Selon cette thèse, le Code de l'urbanisme énumère de manière expresse et exhaustive les situations dans lesquelles le déclenchement du délai de péremption de l'autorisation d'urbanisme est différé dans l'attente d'une autorisation ou de l'issue d'une procédure indépendantes. D'après le ministre, le périmètre de l'article R. 424-20 serait plus précisément limité aux cas de figure envisagés aux sections II et IV du chapitre V du titre II du livre IV de la partie réglementaire du Code de l'urbanisme, qui organisent l'articulation des autorisations d'urbanisme avec les législations et procédures relatives aux monuments historiques, aux parcs nationaux, aux zones agricoles protégées, aux sites inscrits ou encore à l'archéologie préventive. Or, à l'époque des faits, le Code de l'urbanisme ne comportait aucune disposition de coordination entre les autorisations d'urbanisme et la législation de protection de l'eau : c'est l'ordonnance du 25 mars 2016 qui a tardivement comblé cette lacune en y créant l'article L. 425-14 alors applicable (N° Lexbase : L3832K73) qui dispose désormais que l'autorisation de construire ne peut être mise en oeuvre avant la décision d'autorisation ou de non-opposition prévue à l'article L. 214-3 du Code de l'environnement.
Vous pourriez être tentés de suivre le ministre et les collectivités défenderesses dans cette lecture restrictive de l'article R. 424-20 du Code de l'urbanisme car ses dispositions instituent une double exception, d'une part à la règle générale assignant pour point de départ au délai de péremption des autorisations d'urbanisme expresses le jour de leur notification au pétitionnaire, et d'autre part au principe d'indépendance des législations. Leur interprétation a aussi le mérite, au moins à première vue, de limiter les incertitudes sur le champ d'application de cet article et donc sur la caducité des autorisations dans un droit de l'urbanisme où la sécurité juridique est essentielle.
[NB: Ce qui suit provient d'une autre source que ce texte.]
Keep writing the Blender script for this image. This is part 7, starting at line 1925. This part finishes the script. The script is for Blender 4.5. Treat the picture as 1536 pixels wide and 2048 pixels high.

Toutefois, la formulation de l'article R. 424-20 est très générale et ne comporte pas de renvoi invitant à en faire une lecture combinée avec le chapitre V du même titre consacré aux "opérations soumises à un régime d'autorisation prévu par une autre législation", dont l'objet est autre. L'essentiel de ce chapitre coordonne la délivrance des autorisations d'urbanisme avec celles exigées par d'autres législations, en repoussant l'octroi des premières après l'obtention des secondes ou en dispensant de permis des opérations approuvées au titre de législations distinctes, alors que l'article R. 424-20 régit la péremption d'une autorisation d'urbanisme déjà accordée.
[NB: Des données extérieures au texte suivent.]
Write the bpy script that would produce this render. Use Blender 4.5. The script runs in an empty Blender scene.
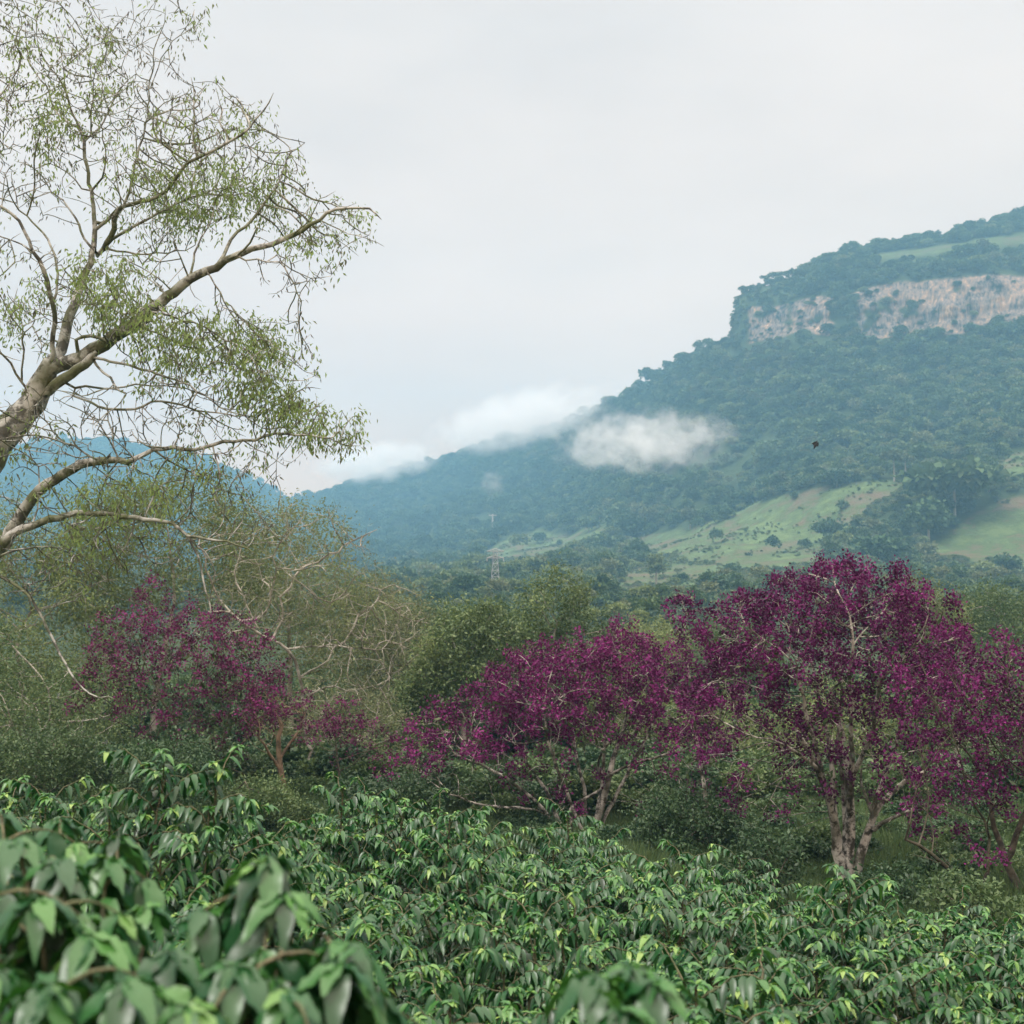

En réalité, seuls deux articles du chapitre V prévoient des hypothèses de différés d'exécution des travaux : l'article R. 425-30 (N° Lexbase : L7609HZT) interdisant d'engager des travaux en site inscrit avant l'expiration d'un délai de quatre mois à compter du dépôt de la demande de permis ou de la déclaration de travaux, et l'article R. 425-31 (N° Lexbase : L8712ICN) faisant obstacle à l'exécution des travaux avant l'achèvement des opérations d'archéologie préventive. L'on trouve à l'inverse dans la partie législative du code d'autres hypothèses où la réalisation de travaux est différée par mesure de coordination avec d'autres législations, ce qui illustre la difficulté de cibler de manière pertinente les dispositions du code qui délimiteraient le champ d'application de l'article R. 424-20 : c'est le cas notamment des travaux destinés à changer l'usage de locaux d'habitation (C. urb., art. L. 425-9 N° Lexbase : L3456HZZ), de ceux portant sur des installations classées soumises à autorisation (C. urb., art. L. 425-10 N° Lexbase : L6413LCI) et les installations nucléaires de base (C. urb., art. L. 425-12 N° Lexbase : L9105ITE).
Surtout, il nous semble que la péremption différée du permis a autant de raison d'être économiques et juridiques lorsque l'engagement des travaux est paralysé dans l'attente d'une autorisation au titre de la loi sur l'eau (loi n° 2006-1772 du 30 décembre 2006 N° Lexbase : L9269HTH) que de l'achèvement de fouilles préventives. L'autorisation au titre de la loi sur l'eau était un préalable indispensable à l'engagement des travaux de lotissement, comme les services de l'Etat l'ont d'ailleurs plusieurs fois rappelé à la société X.
Pour ces raisons, nous vous invitons à retenir une interprétation pragmatique de la péremption différée prévue à l'article R. 424-20, conçue pour tenir compte des difficultés concrètes posées aux porteurs de projets par la multiplicité des autorisations parfois nécessaires à leur accomplissement, en jugeant qu'elle s'applique à toutes les autorisations ou procédures distinctes des règles d'urbanisme auxquelles est subordonné le commencement effectif des travaux, sans qu'y fasse obstacle la circonstance que le différé de travaux en question n'ait pas été expressément envisagé par le code de l'urbanisme. Juger le contraire inciterait les titulaires d'autorisations d'urbanisme à engager illégalement les travaux sans attendre l'octroi des autorisations requises par d'autres législations pour préserver leurs droits.
Quoi qu'il en soit, la cour a clairement méconnu la portée de l'article R. 424-20 en refusant d'en faire application au bénéfice de la société X au motif que la loi sur l'eau et les règles d'urbanisme constituaient des législations distinctes.
La censure de ce motif entraîne la cassation totale de l'arrêt qui fait masse des décisions de la communauté d'agglomération et du maire de la commune. La caducité du permis n'épuisant pas les questions juridiques qui étaient soumises à la cour, vous lui renverrez l'affaire.
Vous pourrez mettre à la charge de la communauté d'agglomération et de la commune le versement à la société X d'une somme globale de 3 000 euros au titre des frais irrépétibles. L'article L. 761-1 du Code de justice administrative (N° Lexbase : L3227AL4) fait en revanche obstacle à ce que vous fassiez droit à la demande présentée au même titre par les deux collectivités.
Tel est le sens de nos conclusions dans cette affaire.
(1) La décision "Chabran et autres" du 6 avril 2007 (n° 296493 N° Lexbase : A9363DUC, aux Tables) jugeant que, lorsqu'un permis de construire est retiré et que ce retrait est annulé, le permis initial est rétabli à compter de la date de lecture de la décision juridictionnelle prononçant cette annulation nous semble avoir pour conséquence de revenir sur la décision "Laugier" (CE, 16 juin 1995, n° 118752, préc.) retenant comme point de départ du nouveau délai la date de notification de cette décision, sauf à créer un décalage inopportun entre la date à laquelle le permis recommence à produire des effets de droit au profit de son titulaire et celle à laquelle son délai de péremption recommence à courir.
(2) Décret n° 2007-817 du 11 mai 2007, relatif à la restauration immobilière et portant diverses dispositions modifiant le Code de l'urbanisme (N° Lexbase : L5074HX9).